Task description
Look through the material below and count the lines with the string "Blender". Report only the count.

Material for this task
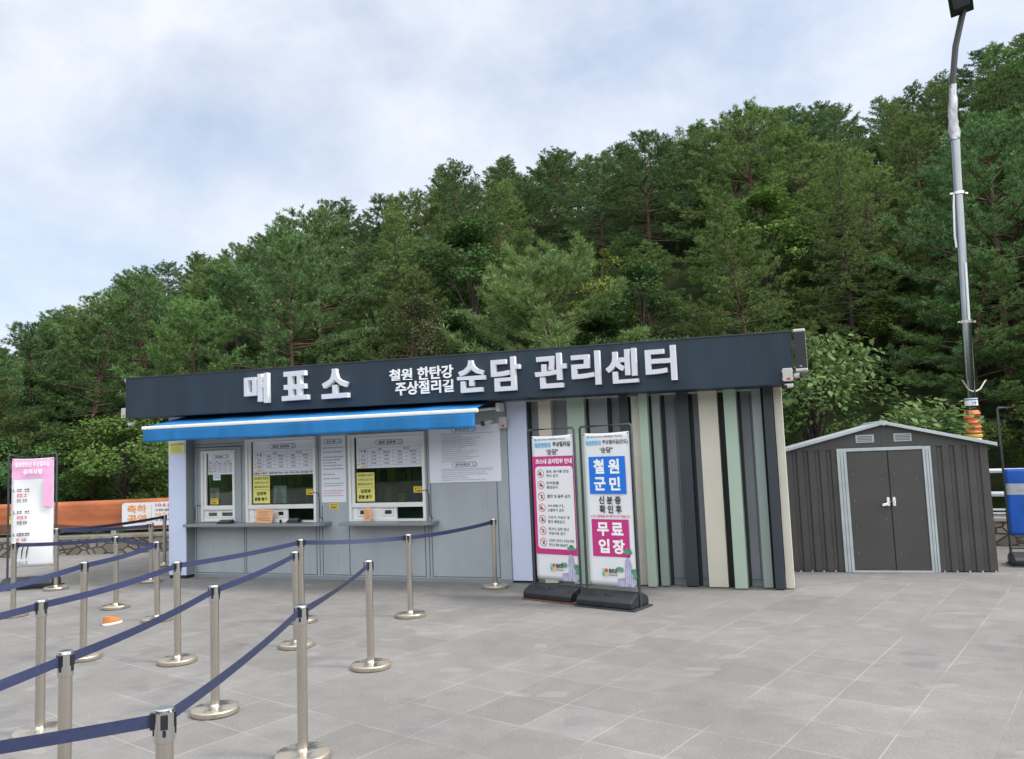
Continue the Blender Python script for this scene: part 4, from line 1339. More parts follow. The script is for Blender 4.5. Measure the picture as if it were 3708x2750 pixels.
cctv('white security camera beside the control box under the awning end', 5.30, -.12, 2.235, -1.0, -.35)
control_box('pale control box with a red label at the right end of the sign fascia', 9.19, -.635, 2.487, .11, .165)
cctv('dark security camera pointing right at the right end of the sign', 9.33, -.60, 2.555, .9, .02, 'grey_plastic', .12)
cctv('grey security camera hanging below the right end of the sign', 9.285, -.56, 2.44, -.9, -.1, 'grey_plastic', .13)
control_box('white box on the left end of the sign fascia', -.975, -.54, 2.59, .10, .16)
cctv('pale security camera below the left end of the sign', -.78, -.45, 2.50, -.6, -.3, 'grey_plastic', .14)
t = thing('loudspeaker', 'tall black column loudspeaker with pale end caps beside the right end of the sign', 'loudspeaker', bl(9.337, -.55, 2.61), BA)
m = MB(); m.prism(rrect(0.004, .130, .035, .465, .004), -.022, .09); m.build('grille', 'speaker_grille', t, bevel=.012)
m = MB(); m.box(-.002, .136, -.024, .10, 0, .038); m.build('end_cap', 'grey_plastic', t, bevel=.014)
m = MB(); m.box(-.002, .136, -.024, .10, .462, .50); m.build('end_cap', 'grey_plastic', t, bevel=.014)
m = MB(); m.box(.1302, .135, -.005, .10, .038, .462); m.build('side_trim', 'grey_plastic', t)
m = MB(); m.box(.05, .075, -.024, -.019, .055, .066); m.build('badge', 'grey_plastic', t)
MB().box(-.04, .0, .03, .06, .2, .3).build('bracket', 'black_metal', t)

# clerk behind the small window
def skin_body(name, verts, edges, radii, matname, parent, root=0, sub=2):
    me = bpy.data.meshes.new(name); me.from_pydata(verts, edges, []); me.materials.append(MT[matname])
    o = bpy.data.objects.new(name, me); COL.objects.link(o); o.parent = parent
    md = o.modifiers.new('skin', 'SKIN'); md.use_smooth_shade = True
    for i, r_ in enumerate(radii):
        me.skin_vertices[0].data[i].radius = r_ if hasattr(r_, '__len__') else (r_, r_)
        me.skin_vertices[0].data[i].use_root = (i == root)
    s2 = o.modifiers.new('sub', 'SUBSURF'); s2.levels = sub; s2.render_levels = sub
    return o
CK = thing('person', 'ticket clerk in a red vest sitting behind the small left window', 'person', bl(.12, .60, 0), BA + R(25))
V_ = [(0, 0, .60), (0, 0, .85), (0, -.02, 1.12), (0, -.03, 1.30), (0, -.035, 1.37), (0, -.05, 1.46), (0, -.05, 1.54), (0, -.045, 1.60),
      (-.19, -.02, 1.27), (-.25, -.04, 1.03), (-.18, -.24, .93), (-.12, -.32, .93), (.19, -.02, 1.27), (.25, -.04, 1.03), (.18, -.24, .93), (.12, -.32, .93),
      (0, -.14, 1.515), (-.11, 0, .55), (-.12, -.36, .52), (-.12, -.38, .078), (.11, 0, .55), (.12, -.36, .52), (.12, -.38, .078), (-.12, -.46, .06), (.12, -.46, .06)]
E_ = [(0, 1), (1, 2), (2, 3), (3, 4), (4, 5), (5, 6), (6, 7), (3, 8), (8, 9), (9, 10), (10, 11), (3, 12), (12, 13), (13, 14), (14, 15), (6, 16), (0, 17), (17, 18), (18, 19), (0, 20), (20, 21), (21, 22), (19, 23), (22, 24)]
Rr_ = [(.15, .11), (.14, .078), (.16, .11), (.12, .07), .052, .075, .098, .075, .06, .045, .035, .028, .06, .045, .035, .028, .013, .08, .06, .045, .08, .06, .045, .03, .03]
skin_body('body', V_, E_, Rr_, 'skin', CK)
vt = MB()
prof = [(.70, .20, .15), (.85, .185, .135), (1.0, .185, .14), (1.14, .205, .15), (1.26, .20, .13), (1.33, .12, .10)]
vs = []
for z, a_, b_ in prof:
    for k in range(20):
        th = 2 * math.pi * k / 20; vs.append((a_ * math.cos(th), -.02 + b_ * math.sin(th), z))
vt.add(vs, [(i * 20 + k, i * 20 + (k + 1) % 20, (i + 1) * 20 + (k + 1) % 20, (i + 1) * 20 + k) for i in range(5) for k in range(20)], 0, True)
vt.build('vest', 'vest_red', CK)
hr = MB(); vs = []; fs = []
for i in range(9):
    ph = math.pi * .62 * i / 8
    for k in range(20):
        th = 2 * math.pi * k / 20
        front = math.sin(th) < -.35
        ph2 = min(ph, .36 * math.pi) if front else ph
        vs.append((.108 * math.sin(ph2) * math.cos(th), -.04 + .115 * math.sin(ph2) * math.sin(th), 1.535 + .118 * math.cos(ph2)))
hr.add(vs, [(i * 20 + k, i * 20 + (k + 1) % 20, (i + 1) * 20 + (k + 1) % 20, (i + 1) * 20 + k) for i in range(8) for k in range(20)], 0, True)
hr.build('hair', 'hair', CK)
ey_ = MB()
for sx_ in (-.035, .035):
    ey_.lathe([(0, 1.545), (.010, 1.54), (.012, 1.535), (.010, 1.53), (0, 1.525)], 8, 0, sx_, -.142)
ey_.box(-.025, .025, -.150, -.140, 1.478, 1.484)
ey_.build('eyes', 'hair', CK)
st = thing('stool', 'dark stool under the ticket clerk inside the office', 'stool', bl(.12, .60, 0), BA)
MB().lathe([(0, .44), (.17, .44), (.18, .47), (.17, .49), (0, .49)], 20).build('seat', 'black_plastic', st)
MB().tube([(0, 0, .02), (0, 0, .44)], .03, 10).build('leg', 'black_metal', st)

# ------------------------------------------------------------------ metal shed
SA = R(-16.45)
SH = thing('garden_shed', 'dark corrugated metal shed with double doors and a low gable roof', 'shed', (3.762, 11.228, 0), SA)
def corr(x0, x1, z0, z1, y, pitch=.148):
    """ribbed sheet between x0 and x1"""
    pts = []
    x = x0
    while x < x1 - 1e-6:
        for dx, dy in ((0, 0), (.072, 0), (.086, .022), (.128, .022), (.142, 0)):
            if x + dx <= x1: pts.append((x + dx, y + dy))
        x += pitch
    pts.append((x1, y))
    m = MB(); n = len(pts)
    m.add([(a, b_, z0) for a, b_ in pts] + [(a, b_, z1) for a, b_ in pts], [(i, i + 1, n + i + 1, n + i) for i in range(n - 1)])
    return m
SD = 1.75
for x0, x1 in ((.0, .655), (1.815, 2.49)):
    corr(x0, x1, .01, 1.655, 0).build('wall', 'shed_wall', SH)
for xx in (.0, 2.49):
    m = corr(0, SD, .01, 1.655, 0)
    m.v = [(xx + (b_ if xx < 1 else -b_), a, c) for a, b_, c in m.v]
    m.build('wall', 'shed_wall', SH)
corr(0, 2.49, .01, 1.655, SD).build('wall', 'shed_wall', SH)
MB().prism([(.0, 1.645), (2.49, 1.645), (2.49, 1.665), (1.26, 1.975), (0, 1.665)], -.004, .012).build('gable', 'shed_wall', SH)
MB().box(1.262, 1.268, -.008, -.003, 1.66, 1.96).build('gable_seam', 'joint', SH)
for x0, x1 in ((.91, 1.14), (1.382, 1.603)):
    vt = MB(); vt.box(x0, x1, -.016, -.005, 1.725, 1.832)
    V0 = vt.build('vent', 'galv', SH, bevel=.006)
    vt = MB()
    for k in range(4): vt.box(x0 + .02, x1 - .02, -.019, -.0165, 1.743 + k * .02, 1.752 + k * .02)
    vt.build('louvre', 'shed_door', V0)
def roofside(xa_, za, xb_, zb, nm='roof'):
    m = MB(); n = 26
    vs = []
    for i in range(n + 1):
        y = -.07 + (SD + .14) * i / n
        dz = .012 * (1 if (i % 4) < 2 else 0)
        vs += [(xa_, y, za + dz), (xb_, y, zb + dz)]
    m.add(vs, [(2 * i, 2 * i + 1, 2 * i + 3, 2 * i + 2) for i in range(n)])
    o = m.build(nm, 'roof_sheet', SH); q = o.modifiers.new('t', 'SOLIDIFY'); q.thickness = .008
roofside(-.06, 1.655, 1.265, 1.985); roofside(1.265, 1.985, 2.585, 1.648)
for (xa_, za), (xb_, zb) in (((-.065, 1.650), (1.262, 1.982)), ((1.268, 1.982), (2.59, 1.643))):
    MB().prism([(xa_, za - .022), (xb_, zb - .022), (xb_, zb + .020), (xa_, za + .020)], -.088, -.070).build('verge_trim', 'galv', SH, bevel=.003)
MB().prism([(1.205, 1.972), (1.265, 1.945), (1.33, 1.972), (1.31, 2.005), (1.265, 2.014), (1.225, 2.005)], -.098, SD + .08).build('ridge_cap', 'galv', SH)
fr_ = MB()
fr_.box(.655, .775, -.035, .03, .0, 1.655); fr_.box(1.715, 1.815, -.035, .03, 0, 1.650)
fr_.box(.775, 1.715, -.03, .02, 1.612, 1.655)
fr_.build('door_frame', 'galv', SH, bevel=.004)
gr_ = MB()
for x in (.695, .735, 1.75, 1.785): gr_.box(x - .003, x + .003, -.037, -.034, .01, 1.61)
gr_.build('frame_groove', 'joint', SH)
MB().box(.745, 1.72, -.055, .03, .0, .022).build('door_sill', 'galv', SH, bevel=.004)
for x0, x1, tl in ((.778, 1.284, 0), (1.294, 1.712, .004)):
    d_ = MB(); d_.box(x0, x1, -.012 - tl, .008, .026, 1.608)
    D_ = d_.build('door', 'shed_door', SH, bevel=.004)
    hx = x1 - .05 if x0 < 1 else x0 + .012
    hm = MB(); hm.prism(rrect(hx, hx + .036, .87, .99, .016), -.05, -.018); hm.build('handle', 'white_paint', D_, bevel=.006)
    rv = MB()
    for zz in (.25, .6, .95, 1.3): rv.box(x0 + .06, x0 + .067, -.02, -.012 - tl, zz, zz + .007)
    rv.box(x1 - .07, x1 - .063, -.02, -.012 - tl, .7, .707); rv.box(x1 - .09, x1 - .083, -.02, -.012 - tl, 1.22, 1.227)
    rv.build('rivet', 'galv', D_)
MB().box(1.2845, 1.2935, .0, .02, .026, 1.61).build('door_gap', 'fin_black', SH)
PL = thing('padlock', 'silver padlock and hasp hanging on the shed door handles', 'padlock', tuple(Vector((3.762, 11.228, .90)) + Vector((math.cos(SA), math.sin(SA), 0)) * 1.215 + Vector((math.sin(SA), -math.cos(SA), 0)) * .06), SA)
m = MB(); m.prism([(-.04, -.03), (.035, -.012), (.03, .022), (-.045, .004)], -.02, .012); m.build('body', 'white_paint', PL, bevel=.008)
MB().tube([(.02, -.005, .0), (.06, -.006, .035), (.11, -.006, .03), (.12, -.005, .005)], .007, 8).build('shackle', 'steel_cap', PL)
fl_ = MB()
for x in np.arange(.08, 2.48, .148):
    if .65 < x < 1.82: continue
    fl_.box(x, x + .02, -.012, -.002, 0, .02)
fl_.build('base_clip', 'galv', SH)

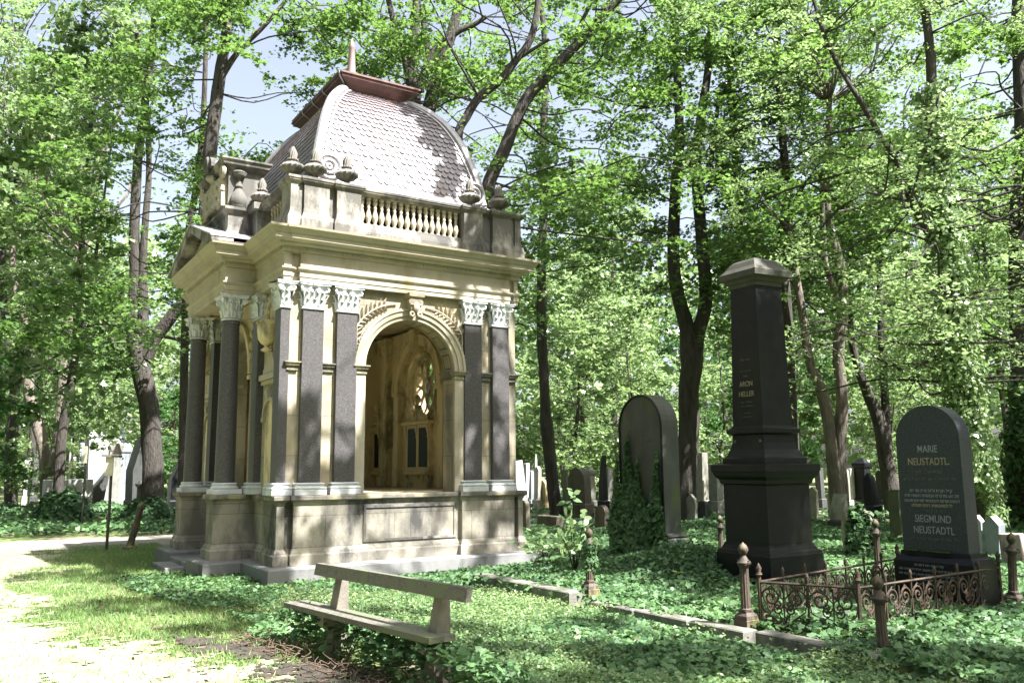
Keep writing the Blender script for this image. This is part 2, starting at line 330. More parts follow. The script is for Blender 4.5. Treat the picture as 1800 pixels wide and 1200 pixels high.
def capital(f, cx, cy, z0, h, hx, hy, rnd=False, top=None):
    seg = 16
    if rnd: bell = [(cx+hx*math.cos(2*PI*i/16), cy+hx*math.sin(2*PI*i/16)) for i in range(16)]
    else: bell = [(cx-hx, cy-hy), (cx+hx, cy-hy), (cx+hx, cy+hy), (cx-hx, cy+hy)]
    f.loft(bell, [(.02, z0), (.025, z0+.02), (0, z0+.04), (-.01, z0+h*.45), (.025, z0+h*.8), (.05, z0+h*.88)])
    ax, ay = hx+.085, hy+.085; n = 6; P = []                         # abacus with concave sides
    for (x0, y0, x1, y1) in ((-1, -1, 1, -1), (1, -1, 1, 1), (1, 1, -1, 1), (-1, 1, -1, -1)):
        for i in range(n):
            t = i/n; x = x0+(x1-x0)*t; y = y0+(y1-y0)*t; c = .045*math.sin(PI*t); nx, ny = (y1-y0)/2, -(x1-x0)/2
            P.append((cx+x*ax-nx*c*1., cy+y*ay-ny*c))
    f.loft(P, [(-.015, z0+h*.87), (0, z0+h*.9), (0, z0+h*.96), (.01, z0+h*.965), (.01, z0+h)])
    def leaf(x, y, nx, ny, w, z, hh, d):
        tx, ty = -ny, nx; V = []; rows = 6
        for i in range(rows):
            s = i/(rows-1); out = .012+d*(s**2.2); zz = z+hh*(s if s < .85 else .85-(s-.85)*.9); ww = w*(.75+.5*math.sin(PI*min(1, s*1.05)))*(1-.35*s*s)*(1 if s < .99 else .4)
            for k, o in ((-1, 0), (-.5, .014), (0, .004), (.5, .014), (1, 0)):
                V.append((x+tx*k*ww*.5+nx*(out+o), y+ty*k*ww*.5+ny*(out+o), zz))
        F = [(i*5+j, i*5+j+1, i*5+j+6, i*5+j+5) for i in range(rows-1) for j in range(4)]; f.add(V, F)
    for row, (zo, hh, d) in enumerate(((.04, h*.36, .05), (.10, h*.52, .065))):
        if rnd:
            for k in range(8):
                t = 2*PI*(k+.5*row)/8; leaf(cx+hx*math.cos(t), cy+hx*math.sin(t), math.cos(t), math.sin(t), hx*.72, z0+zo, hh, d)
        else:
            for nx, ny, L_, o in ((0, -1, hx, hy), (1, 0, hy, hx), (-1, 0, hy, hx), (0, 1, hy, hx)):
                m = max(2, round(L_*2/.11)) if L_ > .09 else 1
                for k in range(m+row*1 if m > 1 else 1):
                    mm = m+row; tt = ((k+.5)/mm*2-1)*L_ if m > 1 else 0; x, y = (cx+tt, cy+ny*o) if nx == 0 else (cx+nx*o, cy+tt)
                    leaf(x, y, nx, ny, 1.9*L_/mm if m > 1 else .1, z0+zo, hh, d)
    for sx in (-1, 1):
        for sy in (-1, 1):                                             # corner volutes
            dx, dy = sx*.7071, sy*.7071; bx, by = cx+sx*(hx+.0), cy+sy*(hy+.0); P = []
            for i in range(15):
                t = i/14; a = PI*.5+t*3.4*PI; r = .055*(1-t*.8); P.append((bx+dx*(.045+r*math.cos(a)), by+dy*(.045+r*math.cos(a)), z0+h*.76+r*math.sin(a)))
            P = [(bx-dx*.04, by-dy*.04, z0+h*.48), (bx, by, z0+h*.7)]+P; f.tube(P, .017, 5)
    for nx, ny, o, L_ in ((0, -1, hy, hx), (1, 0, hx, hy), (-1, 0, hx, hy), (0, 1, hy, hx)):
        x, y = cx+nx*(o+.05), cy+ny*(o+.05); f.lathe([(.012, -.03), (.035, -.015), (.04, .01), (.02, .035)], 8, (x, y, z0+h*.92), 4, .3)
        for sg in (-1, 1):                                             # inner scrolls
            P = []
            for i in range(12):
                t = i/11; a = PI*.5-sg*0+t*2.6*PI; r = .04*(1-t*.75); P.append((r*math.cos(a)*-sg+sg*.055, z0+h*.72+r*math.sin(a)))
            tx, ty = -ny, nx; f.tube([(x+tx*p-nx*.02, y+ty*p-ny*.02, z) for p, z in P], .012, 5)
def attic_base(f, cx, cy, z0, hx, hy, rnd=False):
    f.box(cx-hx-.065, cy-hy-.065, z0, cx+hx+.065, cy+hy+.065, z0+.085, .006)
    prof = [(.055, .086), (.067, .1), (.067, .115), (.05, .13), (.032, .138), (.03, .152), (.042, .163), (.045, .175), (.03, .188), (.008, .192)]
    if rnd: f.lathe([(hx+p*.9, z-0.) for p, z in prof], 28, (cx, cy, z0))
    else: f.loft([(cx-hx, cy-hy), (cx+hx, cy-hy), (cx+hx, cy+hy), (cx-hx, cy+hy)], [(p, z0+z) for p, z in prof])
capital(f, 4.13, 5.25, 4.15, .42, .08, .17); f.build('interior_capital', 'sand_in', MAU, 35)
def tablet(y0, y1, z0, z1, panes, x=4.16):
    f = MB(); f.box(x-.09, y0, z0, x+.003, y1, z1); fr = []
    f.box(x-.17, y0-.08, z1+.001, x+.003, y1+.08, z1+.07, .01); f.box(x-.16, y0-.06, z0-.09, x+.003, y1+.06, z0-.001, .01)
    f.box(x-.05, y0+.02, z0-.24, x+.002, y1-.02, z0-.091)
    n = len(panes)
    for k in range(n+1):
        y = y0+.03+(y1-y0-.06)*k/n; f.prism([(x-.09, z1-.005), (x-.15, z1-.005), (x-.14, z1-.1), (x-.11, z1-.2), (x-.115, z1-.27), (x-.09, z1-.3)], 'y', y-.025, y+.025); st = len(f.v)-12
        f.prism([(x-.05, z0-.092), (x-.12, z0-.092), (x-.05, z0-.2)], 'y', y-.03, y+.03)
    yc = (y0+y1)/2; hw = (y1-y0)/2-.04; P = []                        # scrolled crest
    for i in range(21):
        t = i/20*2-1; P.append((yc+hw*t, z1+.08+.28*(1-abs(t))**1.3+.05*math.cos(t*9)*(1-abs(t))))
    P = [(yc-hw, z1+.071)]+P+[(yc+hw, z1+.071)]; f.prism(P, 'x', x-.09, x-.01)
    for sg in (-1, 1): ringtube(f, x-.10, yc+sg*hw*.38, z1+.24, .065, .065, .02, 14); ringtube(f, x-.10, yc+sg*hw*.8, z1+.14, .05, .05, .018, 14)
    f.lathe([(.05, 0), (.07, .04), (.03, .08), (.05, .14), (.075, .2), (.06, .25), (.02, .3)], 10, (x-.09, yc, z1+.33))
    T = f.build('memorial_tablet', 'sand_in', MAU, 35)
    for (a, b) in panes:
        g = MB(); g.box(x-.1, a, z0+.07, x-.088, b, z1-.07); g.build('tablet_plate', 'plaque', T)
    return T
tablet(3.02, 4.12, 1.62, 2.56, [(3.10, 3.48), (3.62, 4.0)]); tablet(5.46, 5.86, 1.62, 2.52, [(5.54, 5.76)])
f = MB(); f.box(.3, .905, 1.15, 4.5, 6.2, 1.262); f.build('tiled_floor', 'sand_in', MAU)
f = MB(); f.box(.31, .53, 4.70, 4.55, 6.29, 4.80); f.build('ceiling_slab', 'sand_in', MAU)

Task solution
2